İran, yaptırımlar kalkmadan ABD ile görüşmeyi reddediyor. Ukrayna ve Kafkas ülkelerine ilişkin ihtilaflarda, Rusya on yıldır benzer bir tavır sergiliyor ve geri adım atmıyor. Çin için de durum çok farklı değil; gümrük vergileri tekrar aşağı çekilmeden ve teslimiyet talep eden şartlardan vazgeçilmeden, ticaret görüşmelerinde herhangi bir mesafe kat edilebilmesi olanaksız görünüyor. Venezuela bile ABD’nin tehditlerine boyun eğmiyor ve geri adım atmıyor. Tüm bu süreçte ekonomik ve siyasi beklentiler olumsuzlaşıyor! Fakat fiili durumu görmek finansal piyasaların işine gelmiyor, gelişmeleri kontrol altında tutmak adına durum olduğundan farklı imiş gibi gösterilmeye çalışılıyor, yetmeyince para otoritelerinden yardım dileniliyor! Her alandaki güvensizlik ise yeni rekorlara koşmaya devam ediyor.
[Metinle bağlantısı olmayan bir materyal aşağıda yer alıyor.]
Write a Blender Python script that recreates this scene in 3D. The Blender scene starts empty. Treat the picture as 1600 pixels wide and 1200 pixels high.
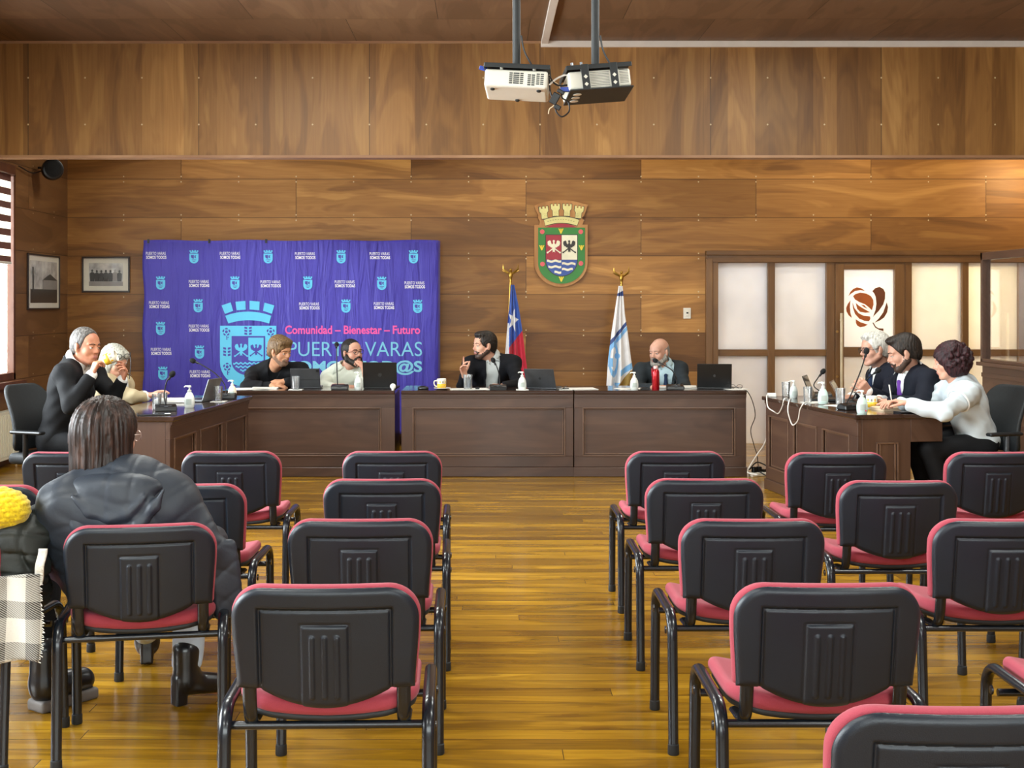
import bpy, bmesh, math, random
import numpy as np
from mathutils import Vector, Matrix, Euler
random.seed(7)
PI = math.pi
SC = bpy.context.scene
COL = SC.collection
V = Vector
F = 2000.0            # focal length in pixels of the 1600 px wide frame
CAMZ = 1.5
VX, VY = 760.0, 475.0
def at(px, py, d):
    """world point seen at photo pixel px,py at distance d along the room"""
    return V(((px - VX) * d / F, d, CAMZ - (py - VY) * d / F))
def lin(c):
    return c / 12.92 if c <= 0.04045 else ((c + 0.055) / 1.055) ** 2.4
def rgb(h):
    if isinstance(h, str):
        h = h.lstrip('#')
        h = [int(h[i:i + 2], 16) / 255 for i in (0, 2, 4)]
    return tuple(lin(c) for c in h) + (1.0,)

# ------------------------------------------------------------------ materials
class NT:
    def __init__(s, name):
        s.m = bpy.data.materials.new(name); s.m.use_nodes = True
        s.t = s.m.node_tree; s.t.nodes.clear()
    def n(s, typ, ins=None, **kw):
        nd = s.t.nodes.new(typ)
        for k, v in kw.items(): setattr(nd, k, v)
        for k, v in (ins or {}).items(): s.put(nd, k, v)
        return nd
    def put(s, nd, k, v):
        if isinstance(v, bpy.types.NodeSocket): s.t.links.new(v, nd.inputs[k])
        elif isinstance(v, bpy.types.Node): s.t.links.new(v.outputs[0], nd.inputs[k])
        else: nd.inputs[k].default_value = v
    def math(s, op, a, b=0.0, c=None):
        ins = {0: a, 1: b}
        if c is not None: ins[2] = c
        return s.n('ShaderNodeMath', ins, operation=op).outputs[0]
    def mix(s, f, a, b, mode='MIX'):
        nd = s.n('ShaderNodeMix', data_type='RGBA', blend_type=mode)
        s.put(nd, 0, f); s.put(nd, 6, a); s.put(nd, 7, b)
        return nd.outputs[2]
    def ramp(s, f, stops):
        nd = s.n('ShaderNodeValToRGB', {0: f})
        e = nd.color_ramp.elements
        while len(e) < len(stops): e.new(0.5)
        for el, (p, c) in zip(e, stops):
            el.position = p; el.color = c if len(c) == 4 else rgb(c)
        return nd.outputs[0]
    def obj(s):
        return s.n('ShaderNodeTexCoord').outputs['Object']
    def noise(s, vec, scale, detail=3, rough=.55, dist=0.0):
        return s.n('ShaderNodeTexNoise', {'Vector': vec, 'Scale': scale, 'Detail': detail, 'Roughness': rough, 'Distortion': dist}).outputs[0]
    def bump(s, h, strength=.3, dist=.005):
        return s.n('ShaderNodeBump', {'Height': h, 'Strength': strength, 'Distance': dist}).outputs[0]
    def out(s, sh):
        o = s.n('ShaderNodeOutputMaterial'); s.put(o, 0, sh); return s.m
    def princ(s, **kw):
        nd = s.n('ShaderNodeBsdfPrincipled')
        for k, v in kw.items(): s.put(nd, k.replace('_', ' '), v)
        return nd
MATS = {}
def mat(name, col, rough=.5, metal=0., var=.12, vs=9., bump=0., bs=60., coat=0., spec=.5, sheen=0., stretch=None):
    """procedural material: base colour broken up by noise, optional bump"""
    if name in MATS: return MATS[name]
    t = NT(name); c = rgb(col)
    vec = t.obj()
    if stretch: vec = t.n('ShaderNodeMapping', {0: vec, 3: stretch}).outputs[0]
    f = t.noise(vec, vs, 4)
    lo = tuple(x * (1 - var) for x in c[:3]) + (1,); hi = tuple(min(1, x * (1 + var)) for x in c[:3]) + (1,)
    colr = t.ramp(f, [(.3, lo), (.7, hi)])
    p = t.princ(Base_Color=colr, Roughness=rough, Metallic=metal, Specular_IOR_Level=spec, Coat_Weight=coat, Coat_Roughness=.12)
    if sheen: p.inputs['Sheen Weight'].default_value = sheen
    if bump: t.put(p, 'Normal', t.bump(t.noise(vec, bs, 3), bump, .004))
    MATS[name] = t.out(p); return MATS[name]

def wood(t, vec, base, dark, light, seed=None, sc=1.0):
    """grain colour: vec has its x axis along the grain"""
    if seed is not None:
        off = t.n('ShaderNodeCombineXYZ', {0: t.math('MULTIPLY', seed, 37.0), 1: t.math('MULTIPLY', seed, 11.0), 2: t.math('MULTIPLY', seed, 5.0)}).outputs[0]
        vec = t.n('ShaderNodeVectorMath', {0: vec, 1: off}, operation='ADD').outputs[0]
    v1 = t.n('ShaderNodeMapping', {0: vec, 3: (.6 * sc, 3.2 * sc, 1)}).outputs[0]
    v2 = t.n('ShaderNodeMapping', {0: vec, 3: (2.0 * sc, 60.0 * sc, 1)}).outputs[0]
    g = t.noise(v1, 1.0, 3, .5, 1.2)
    bands = t.math('FRACT', t.math('MULTIPLY', g, 6.0))
    tri = t.math('ABSOLUTE', t.math('SUBTRACT', t.math('MULTIPLY', bands, 2.0), 1.0))
    fine = t.noise(v2, 1.0, 3, .6)
    k = t.math('ADD', t.math('MULTIPLY', g, .72), t.math('ADD', t.math('MULTIPLY', tri, .09), t.math('MULTIPLY', fine, .19)))
    return t.ramp(k, [(.28, dark), (.5, base), (.72, light)]), fine

def wall_planks(name, comps, w, h, x0, z0, cols, rough=.38, vertical=False, nails=None, tint=.5, mortar=.003, offset=.5, strips=0.):
    t = NT(name)
    sep = t.n('ShaderNodeSeparateXYZ', {0: t.obj()})
    a = t.math('ADD', sep.outputs[comps[0]], x0); b = t.math('ADD', sep.outputs[comps[1]], z0)
    bv = t.n('ShaderNodeCombineXYZ', {0: a, 1: b}).outputs[0]
    br = t.n('ShaderNodeTexBrick', {'Vector': bv, 'Color1': (0, 0, 0, 1), 'Color2': (1, 1, 1, 1), 'Mortar': (.5, .5, .5, 1), 'Scale': 1.0,
             'Mortar Size': mortar, 'Mortar Smooth': .1, 'Bias': 0.0, 'Brick Width': w, 'Row Height': h}, offset=offset, squash=1.0)
    seed = t.n('ShaderNodeSeparateColor', {0: br.outputs[0]}).outputs[0]
    gv = t.n('ShaderNodeCombineXYZ', {0: b, 1: a} if vertical else {0: a, 1: b}).outputs[0]
    c, fine = wood(t, gv, *cols, seed=seed)
    tone = t.ramp(seed, [(0, (1 - tint * .5, 1 - tint * .55, 1 - tint * .6, 1)), (.5, (1, 1, 1, 1)), (1, (1 + tint * .3, 1 + tint * .34, 1 + tint * .36, 1))])
    c = t.mix(1.0, c, tone, 'MULTIPLY')
    if strips:
        row = t.math('FLOOR', t.math('ADD', t.math('DIVIDE', a, strips), t.math('MULTIPLY', t.noise(t.n('ShaderNodeCombineXYZ', {0: a}).outputs[0], .8, 1), 5.0)))
        wn = t.n('ShaderNodeTexWhiteNoise', {'W': row}, noise_dimensions='1D').outputs[0]
        c = t.mix(1.0, c, t.ramp(wn, [(0, (.70, .64, .56, 1)), (.5, (1, .97, .93, 1)), (1, (1.18, 1.15, 1.08, 1))]), 'MULTIPLY')
    c = t.mix(t.math('MULTIPLY', br.outputs[1], .8), c, rgb('#241406'))
    if nails:
        ns, ox, oz, nh = nails
        dx = t.math('SUBTRACT', t.math('FRACT', t.math('ADD', t.math('DIVIDE', a, ns), ox)), .5)
        dz = t.math('SUBTRACT', t.math('FRACT', t.math('ADD', t.math('DIVIDE', b, nh), oz)), .5)
        dz = t.math('SUBTRACT', t.math('ABSOLUTE', dz), .07 if oz == .5 else 0.0)
        r = t.math('SQRT', t.math('ADD', t.math('POWER', t.math('MULTIPLY', dx, ns), 2.0), t.math('POWER', t.math('MULTIPLY', dz, nh), 2.0)))
        c = t.mix(t.math('LESS_THAN', r, .0075), c, rgb('#c9b48c'))
    p = t.princ(Base_Color=c, Roughness=t.math('ADD', rough, t.math('MULTIPLY', fine, .12)), Specular_IOR_Level=.4)
    hgt = t.math('SUBTRACT', t.math('MULTIPLY', fine, .25), t.math('MULTIPLY', br.outputs[1], 1.0))
    t.put(p, 'Normal', t.bump(hgt, .35, .004))
    return t.out(p)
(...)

Finansal akımlar yolu ile tüm kesimleri yönlendirmeye çalışan ve ABD’ye taşeronluk yapmak dışında seçenek bulamayan küresel mali yapı ise kırılganlaşıyor. Risklerini azaltmak istediği halde, pozisyonlarını büyütmek ve yeni küresel krizlerin alt yapısını hazırlamak zorunda kalıyor; kısa vadede günü kurtarmaya çabalıyor fakat taşıdığı yükü hesapsız bir şekilde artırmak dışında bir şey yapamıyor, bu durumun farkında olan ve giderek daha fazla saçmalayanların kölesi olmaktan kurtulamıyorlar.
Önümüzdeki hafta sonunda Japonya’da yapılacak G-20 Liderler Zirvesinden, uzlaşma lehine bir şeyler çıkması pek mümkün görünmüyor. Mayıs ayı başında devreye giren İran yaptırımları 60’ıncı gününe koşarken Körfezdeki gerginliğin yeni rekorlara koştuğu dikkat çekiyor. Temmuz ayı başındaki OPEC Zirvesi ise yaşanabilecek tatsız sürprizlerin etkisi altında kalmaya aday görünüyor. Başta altın ve petrol olmak üzere son günlerde emtia fiyatlarında yaşanan yükselişin ve güvenli liman arayışlarının, gerginliklerden beslendiğini unutmamak gerekiyor.
Belirsizlik algısının çok yüksek ve yaygın oluşu önemlidir; kırılganlık söz konusu ise bu durum çok tehlikeli olabilir! Zira beklentilerde büyük değişimler yaşanması ve yıkıcı panik eğilimlerin tetiklenmesi olasılığının çok yüksek olması anlamındadır! Körfez’deki provokasyonları bu açıdan değerlendirdiğinizde, korku duvarlarının neden çok incelerek kırılganlaştığını daha iyi anlayabilirsiniz.